Sri Lanka aims to increase direct tax collection to 40 percent by 2025 from the current 30 percent, through expanded tax nets and legal actions against tax evaders, according to State Finance Minister Ranjith Siyambalapitiya.
Direct taxes, levied on individuals with higher incomes and significant asset ownership, are set to play a crucial role as the country navigates its economic recovery. Following a severe economic crisis and sovereign debt default, both direct and indirect taxes have been increased, with new wealth, property, and inheritance taxes expected next year in alignment with IMF commitments.

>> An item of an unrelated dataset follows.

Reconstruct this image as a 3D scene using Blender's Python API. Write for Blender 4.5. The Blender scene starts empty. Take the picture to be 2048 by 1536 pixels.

Siyambalapitiya noted that state revenue has risen to nearly 13 percent of GDP from 8.3 percent in 2022. The shift from 80 percent indirect taxes and 20 percent direct taxes to a 70:30 ratio is a step towards a fairer tax system, aiming for a 40:60 split by 2025.
Despite the higher tax burden making the government unpopular, particularly impacting purchasing power and disposable income, Siyambalapitiya emphasized the necessity of sustaining current tax policies for economic stability. The government plans to increase state revenue to 15 percent of GDP and take legal action against tax evaders, with a focus on professionals in special categories.
Once the revenue target is achieved, the government intends to reduce indirect taxes and increase the PAYE tax threshold. Siyambalapitiya acknowledged the difficulty of raising tax revenue but expressed optimism about reaching the 15 percent GDP goal with public cooperation.